__Aim of the task__
In the entries below, find every line with "this" and copy it.
╭──
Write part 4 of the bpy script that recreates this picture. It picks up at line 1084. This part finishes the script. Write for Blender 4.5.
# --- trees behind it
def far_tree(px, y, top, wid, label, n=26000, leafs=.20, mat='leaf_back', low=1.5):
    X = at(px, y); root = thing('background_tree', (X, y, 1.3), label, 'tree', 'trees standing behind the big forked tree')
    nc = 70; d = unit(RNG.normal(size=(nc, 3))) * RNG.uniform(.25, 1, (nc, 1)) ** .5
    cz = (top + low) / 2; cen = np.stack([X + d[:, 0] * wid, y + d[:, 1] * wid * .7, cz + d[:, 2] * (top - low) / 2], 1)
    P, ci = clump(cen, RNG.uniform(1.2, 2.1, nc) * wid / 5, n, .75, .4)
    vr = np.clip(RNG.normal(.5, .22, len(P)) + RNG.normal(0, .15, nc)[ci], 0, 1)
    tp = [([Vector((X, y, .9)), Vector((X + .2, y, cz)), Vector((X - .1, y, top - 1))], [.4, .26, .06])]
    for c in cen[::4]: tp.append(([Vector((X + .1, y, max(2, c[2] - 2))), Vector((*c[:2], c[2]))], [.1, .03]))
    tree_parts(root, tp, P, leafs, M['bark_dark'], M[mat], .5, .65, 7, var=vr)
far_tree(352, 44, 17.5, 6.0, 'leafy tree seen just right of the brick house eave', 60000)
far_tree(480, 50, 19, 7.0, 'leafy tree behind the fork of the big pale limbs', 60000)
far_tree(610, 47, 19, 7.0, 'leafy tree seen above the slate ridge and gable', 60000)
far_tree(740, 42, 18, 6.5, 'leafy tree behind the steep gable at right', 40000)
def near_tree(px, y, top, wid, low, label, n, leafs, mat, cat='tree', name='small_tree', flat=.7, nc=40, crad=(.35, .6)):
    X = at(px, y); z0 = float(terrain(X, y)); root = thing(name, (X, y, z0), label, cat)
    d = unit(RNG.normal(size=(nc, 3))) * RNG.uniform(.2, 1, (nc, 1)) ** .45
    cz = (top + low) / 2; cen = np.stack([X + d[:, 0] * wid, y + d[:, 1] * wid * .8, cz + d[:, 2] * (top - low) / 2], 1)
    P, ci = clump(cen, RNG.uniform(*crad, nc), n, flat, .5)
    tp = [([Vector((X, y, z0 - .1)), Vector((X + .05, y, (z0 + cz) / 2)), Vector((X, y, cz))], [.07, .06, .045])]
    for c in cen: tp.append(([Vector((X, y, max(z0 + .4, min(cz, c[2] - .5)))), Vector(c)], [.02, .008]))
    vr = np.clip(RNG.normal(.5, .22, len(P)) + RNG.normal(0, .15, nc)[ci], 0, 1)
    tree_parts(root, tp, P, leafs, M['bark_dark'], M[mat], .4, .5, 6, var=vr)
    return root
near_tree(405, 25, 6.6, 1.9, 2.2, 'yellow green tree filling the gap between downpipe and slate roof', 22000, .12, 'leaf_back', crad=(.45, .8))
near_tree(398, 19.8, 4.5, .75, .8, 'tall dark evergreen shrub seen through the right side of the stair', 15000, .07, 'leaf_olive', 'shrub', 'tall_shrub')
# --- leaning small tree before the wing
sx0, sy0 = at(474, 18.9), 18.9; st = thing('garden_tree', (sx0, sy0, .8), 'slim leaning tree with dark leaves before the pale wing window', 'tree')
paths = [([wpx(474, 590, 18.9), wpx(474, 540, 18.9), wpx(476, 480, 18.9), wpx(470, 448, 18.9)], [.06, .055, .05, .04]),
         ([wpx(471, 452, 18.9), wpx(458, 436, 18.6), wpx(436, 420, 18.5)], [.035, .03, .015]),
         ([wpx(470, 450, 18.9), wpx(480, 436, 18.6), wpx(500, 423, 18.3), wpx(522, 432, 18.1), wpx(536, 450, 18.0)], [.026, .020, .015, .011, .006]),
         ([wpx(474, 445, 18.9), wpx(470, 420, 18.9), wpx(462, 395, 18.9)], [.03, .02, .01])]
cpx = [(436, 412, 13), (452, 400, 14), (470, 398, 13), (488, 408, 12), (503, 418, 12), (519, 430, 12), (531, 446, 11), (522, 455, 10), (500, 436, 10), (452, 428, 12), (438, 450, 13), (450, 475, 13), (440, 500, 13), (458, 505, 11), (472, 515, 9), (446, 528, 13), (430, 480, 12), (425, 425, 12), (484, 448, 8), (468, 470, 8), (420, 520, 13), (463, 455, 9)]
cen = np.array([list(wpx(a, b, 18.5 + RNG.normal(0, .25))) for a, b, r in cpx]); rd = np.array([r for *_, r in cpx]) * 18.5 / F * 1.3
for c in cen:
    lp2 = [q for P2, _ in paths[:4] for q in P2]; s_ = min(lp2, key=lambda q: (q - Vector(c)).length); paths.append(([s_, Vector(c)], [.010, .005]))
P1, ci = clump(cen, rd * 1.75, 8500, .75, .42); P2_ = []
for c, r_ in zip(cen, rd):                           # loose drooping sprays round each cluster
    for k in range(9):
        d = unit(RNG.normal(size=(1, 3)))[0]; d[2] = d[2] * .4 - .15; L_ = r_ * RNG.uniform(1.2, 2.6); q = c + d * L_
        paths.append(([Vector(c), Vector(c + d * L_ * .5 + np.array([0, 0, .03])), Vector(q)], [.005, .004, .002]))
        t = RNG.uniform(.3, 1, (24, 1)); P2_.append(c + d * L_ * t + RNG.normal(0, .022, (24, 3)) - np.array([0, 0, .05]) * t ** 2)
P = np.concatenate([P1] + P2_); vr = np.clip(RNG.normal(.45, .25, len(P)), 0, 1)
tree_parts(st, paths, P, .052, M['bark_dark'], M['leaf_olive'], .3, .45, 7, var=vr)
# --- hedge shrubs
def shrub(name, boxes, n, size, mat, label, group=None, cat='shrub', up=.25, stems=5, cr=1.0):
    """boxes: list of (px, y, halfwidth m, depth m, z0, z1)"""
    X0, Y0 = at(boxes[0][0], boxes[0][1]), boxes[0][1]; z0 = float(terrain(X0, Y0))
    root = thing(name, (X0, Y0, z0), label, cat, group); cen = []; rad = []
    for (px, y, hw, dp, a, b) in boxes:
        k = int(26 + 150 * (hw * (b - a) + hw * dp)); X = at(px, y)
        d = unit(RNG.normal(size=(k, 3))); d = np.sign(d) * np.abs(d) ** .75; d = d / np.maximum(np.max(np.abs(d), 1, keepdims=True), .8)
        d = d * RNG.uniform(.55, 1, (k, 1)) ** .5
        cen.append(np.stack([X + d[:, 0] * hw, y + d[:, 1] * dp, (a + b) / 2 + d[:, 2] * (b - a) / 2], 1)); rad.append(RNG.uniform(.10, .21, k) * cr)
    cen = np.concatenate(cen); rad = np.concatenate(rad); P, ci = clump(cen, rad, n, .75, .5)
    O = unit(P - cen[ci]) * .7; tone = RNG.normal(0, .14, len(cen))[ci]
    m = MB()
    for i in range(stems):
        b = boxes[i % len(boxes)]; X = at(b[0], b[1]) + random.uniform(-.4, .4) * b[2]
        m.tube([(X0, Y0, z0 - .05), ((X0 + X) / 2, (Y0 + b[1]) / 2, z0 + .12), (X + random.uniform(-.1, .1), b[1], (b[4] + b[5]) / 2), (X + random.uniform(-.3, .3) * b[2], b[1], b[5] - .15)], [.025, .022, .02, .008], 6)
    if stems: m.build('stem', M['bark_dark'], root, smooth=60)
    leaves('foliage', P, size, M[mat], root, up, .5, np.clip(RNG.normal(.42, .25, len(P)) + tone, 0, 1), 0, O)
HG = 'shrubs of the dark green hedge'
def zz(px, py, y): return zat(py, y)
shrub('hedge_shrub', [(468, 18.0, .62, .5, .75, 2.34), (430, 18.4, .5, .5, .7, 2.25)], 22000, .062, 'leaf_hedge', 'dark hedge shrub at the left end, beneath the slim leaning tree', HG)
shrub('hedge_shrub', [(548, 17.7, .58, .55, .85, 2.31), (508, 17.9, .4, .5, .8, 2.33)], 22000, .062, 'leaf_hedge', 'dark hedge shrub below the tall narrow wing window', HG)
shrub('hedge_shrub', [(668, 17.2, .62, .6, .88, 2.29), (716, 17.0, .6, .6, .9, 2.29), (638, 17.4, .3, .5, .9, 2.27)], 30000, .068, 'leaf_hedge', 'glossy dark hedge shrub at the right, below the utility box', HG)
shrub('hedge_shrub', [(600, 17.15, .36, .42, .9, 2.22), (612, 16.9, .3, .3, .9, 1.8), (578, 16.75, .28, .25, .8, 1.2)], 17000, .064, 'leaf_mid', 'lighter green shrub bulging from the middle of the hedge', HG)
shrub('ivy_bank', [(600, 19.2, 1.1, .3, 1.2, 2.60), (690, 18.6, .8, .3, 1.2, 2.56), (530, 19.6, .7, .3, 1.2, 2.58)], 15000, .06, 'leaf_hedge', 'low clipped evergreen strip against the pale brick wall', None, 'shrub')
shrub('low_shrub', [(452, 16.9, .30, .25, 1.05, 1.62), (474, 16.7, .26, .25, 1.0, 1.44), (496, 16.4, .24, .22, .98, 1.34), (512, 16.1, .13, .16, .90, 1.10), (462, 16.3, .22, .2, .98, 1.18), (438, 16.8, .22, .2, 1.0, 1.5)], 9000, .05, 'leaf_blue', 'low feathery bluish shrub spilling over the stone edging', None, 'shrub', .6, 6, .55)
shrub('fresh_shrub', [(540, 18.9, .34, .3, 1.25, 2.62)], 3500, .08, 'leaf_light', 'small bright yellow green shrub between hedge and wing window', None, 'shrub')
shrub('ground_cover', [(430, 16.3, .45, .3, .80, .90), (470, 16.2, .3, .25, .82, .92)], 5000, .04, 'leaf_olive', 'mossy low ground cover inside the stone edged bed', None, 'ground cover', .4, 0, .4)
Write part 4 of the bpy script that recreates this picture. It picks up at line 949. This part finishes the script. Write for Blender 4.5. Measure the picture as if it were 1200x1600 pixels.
╰──
__Full answer__
Write part 4 of the bpy script that recreates this picture. It picks up at line 1084. This part finishes the script. Write for Blender 4.5.
Write part 4 of the bpy script that recreates this picture. It picks up at line 949. This part finishes the script. Write for Blender 4.5. Measure the picture as if it were 1200x1600 pixels.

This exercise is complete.